◆ Written problem:
Print the listing from its top line through the line containing "UP=np.array([0,0,1.0])", nothing more, and leave out the pictures.

◆ Task material:
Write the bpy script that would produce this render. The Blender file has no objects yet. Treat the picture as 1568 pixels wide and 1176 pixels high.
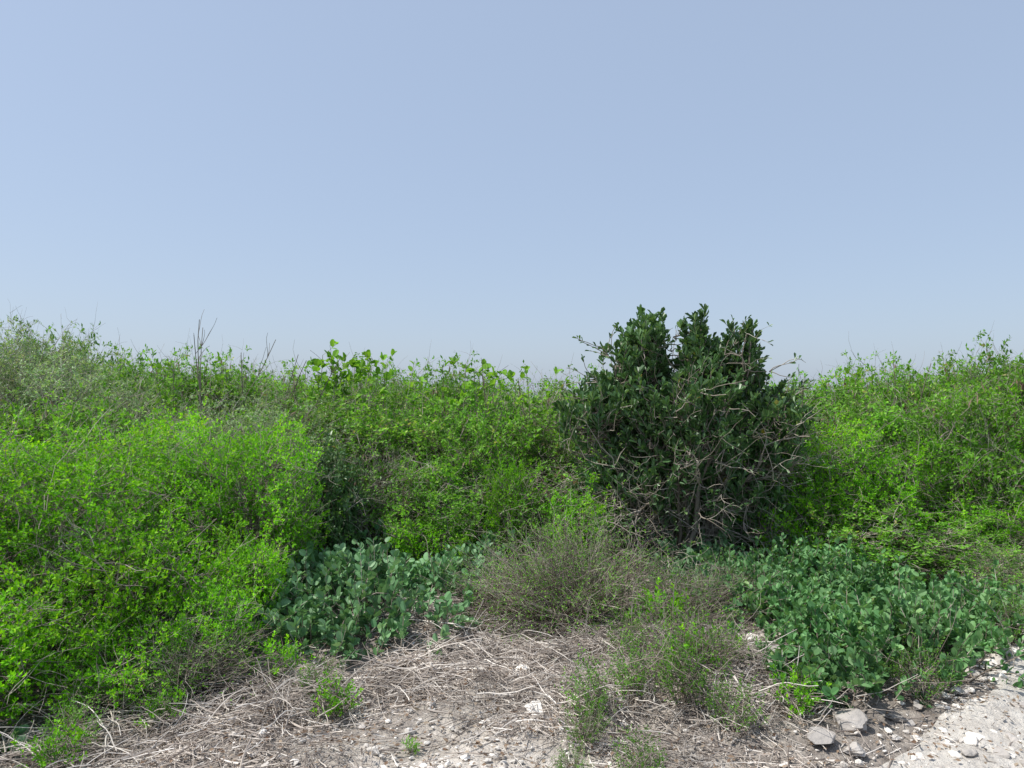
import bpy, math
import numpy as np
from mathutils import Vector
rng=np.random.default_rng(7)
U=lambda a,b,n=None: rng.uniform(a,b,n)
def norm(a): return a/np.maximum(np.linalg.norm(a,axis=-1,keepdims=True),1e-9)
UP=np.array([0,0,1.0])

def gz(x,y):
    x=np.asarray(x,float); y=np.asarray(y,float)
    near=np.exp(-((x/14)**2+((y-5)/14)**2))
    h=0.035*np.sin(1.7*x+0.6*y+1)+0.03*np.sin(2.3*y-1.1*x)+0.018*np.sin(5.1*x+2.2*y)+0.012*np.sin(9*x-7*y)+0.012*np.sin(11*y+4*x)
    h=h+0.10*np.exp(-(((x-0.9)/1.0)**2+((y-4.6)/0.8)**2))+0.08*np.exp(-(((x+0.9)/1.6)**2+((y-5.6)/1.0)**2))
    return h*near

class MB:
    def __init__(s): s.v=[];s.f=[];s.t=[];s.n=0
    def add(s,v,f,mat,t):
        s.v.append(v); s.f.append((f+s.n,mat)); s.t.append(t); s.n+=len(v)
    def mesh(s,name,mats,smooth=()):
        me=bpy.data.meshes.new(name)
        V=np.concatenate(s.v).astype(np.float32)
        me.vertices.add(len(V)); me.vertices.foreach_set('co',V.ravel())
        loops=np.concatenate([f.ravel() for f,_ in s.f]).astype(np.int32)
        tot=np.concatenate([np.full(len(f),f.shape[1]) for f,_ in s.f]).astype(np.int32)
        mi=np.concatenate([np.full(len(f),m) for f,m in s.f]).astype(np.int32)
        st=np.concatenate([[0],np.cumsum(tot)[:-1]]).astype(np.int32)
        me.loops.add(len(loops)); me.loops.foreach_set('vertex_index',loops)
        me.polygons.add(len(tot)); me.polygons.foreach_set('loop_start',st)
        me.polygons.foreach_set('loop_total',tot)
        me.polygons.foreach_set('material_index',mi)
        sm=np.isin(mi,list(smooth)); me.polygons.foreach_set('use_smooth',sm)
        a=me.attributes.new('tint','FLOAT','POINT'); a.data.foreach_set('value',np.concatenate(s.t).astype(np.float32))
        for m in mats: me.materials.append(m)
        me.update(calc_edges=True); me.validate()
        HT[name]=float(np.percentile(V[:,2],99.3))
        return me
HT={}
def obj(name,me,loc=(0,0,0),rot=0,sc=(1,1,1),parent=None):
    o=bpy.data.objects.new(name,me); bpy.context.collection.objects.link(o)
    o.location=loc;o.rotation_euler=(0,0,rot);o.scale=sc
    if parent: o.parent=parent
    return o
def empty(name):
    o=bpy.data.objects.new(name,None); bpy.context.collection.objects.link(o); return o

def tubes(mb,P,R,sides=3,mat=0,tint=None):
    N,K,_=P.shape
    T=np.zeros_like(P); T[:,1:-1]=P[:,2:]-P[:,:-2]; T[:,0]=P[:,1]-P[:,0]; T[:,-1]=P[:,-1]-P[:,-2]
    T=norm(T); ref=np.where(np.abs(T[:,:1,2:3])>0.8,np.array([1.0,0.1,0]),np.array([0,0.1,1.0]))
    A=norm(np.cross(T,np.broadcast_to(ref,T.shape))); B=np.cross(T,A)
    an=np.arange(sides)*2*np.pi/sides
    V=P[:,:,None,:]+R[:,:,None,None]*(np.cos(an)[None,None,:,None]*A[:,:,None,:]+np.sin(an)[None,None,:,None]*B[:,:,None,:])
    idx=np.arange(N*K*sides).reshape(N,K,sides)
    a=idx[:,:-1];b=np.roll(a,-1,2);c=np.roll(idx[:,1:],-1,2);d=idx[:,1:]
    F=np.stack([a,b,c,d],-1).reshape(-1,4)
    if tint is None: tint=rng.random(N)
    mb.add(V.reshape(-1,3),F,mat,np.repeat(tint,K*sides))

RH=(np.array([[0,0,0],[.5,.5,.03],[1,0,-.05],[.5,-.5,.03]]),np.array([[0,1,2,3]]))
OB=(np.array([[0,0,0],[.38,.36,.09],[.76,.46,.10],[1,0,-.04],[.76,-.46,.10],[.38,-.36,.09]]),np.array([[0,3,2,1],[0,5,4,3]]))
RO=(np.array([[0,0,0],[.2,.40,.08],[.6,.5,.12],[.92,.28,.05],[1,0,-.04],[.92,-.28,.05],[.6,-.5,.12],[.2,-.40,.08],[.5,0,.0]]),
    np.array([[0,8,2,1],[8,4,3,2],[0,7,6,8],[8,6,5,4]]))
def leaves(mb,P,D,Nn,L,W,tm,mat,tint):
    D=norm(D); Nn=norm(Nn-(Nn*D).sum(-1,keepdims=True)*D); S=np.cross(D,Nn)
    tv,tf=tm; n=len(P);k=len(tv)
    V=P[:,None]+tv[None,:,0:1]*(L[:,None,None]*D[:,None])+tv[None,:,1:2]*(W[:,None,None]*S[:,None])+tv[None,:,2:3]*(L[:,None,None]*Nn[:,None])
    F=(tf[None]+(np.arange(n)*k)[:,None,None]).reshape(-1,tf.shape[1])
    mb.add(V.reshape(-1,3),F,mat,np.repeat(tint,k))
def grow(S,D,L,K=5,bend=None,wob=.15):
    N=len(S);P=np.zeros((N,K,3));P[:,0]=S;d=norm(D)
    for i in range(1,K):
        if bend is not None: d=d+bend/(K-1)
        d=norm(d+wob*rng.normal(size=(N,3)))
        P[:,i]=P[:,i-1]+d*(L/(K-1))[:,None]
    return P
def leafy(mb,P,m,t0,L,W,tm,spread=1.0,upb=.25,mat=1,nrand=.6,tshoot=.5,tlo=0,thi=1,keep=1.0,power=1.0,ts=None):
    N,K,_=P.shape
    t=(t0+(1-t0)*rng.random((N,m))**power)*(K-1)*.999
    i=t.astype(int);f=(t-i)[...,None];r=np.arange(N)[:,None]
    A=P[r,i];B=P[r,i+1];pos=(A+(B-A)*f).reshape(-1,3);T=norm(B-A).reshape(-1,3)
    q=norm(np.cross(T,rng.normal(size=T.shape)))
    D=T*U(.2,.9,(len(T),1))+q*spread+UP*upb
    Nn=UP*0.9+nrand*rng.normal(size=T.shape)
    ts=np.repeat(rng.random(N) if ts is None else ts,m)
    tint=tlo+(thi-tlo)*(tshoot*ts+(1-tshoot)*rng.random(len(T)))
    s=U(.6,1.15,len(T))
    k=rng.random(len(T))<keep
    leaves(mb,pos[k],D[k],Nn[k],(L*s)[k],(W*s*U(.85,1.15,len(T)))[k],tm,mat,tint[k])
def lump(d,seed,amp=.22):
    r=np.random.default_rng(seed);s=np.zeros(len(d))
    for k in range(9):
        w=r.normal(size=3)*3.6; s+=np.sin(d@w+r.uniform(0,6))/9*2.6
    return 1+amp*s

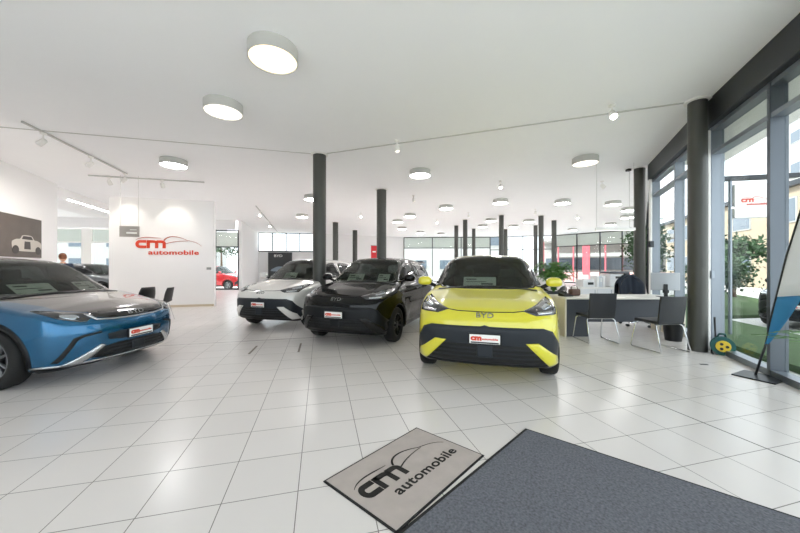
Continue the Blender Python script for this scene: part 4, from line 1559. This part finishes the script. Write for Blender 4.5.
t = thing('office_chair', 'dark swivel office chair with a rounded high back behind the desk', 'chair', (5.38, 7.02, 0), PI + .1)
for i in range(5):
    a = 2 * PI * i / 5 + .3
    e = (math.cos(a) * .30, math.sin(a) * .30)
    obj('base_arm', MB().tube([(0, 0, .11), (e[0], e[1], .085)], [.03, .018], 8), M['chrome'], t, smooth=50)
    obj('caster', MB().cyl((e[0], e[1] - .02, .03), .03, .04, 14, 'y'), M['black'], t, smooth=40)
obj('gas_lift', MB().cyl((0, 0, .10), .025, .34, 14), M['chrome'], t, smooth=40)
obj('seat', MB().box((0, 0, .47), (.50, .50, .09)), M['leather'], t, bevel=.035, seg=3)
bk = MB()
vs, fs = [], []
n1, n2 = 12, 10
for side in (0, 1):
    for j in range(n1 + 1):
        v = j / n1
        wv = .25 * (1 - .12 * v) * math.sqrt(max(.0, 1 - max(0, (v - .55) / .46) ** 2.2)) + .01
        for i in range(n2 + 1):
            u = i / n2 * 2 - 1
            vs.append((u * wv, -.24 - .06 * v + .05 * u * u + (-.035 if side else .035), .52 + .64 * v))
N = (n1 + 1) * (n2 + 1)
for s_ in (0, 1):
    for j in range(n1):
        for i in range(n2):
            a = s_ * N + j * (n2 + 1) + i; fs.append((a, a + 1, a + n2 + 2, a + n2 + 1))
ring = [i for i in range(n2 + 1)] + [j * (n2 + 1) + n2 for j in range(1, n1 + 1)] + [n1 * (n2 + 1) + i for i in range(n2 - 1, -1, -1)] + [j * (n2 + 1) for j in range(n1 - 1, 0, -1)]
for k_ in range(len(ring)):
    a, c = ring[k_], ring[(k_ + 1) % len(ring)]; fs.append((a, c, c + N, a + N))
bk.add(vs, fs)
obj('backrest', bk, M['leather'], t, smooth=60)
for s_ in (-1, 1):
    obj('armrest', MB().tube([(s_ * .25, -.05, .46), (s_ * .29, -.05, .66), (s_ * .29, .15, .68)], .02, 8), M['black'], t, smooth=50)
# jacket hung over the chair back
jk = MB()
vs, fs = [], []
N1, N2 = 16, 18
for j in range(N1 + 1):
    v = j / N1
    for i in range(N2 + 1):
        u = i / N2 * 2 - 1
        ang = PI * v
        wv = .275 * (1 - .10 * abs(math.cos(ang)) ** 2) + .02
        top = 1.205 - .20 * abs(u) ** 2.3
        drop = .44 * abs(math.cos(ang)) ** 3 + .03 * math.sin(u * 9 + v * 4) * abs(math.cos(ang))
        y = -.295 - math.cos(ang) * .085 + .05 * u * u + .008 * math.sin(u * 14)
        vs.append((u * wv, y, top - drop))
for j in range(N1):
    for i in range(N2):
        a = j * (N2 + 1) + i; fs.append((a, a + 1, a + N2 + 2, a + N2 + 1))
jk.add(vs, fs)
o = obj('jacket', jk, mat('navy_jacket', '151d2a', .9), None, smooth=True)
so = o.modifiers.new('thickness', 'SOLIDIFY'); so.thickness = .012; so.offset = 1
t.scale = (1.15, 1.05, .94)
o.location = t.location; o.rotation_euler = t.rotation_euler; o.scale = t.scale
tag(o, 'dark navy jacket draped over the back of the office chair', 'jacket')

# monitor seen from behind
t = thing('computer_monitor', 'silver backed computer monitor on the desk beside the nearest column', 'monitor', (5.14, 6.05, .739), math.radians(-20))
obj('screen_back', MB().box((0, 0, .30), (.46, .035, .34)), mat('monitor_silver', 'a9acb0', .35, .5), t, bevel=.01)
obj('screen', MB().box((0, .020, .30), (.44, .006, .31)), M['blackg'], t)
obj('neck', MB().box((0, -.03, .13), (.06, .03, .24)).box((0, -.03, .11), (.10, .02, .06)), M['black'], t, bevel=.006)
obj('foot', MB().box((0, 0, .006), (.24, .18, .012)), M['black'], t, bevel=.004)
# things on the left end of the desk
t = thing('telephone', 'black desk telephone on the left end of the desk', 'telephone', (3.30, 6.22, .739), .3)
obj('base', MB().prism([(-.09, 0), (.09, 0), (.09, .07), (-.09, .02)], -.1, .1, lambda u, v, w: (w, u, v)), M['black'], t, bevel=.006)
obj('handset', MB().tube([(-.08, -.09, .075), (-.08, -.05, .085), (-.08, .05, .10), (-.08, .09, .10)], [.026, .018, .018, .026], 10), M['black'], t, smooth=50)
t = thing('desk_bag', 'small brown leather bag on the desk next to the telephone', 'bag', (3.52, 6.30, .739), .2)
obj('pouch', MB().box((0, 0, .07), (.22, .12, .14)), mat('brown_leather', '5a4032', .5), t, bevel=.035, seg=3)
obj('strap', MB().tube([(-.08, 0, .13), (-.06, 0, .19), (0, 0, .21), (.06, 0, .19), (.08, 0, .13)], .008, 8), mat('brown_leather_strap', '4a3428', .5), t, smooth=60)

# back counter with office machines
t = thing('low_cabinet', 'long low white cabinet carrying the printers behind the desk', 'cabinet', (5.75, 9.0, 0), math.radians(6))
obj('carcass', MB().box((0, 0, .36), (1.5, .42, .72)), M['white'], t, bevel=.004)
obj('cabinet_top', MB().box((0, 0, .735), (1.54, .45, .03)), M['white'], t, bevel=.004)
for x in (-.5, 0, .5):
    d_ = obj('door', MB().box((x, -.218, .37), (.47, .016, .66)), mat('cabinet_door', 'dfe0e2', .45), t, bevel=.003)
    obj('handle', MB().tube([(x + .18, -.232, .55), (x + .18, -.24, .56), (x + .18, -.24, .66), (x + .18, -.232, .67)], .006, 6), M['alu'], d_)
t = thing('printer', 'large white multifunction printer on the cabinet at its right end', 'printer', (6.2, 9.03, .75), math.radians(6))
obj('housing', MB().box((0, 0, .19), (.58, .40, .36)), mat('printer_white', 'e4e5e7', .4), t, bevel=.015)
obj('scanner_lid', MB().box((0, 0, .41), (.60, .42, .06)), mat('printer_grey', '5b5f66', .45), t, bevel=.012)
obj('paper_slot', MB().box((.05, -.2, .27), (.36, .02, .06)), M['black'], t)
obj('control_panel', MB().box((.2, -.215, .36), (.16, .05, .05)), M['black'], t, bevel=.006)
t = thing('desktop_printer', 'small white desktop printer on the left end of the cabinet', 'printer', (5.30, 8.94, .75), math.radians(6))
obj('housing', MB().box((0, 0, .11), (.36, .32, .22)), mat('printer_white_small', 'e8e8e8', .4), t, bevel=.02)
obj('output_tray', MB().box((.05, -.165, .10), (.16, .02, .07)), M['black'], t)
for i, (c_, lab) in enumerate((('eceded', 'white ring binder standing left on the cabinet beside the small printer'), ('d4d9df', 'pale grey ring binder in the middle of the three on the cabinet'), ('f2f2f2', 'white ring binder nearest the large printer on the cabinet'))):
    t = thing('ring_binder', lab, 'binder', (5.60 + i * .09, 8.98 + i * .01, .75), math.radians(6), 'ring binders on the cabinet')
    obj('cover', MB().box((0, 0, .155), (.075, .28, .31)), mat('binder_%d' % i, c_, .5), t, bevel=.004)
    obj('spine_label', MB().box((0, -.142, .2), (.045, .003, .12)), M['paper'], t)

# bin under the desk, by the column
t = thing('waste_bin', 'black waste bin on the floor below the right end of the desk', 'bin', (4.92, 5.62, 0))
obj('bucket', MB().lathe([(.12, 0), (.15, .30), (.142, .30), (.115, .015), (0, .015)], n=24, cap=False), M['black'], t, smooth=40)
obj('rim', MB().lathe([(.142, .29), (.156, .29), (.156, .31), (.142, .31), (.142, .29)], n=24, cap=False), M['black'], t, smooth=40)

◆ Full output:
Write the bpy script that would produce this render. The Blender file has no objects yet. Treat the picture as 1568 pixels wide and 1176 pixels high.
import bpy, math
import numpy as np
from mathutils import Vector
rng=np.random.default_rng(7)
U=lambda a,b,n=None: rng.uniform(a,b,n)
def norm(a): return a/np.maximum(np.linalg.norm(a,axis=-1,keepdims=True),1e-9)
UP=np.array([0,0,1.0])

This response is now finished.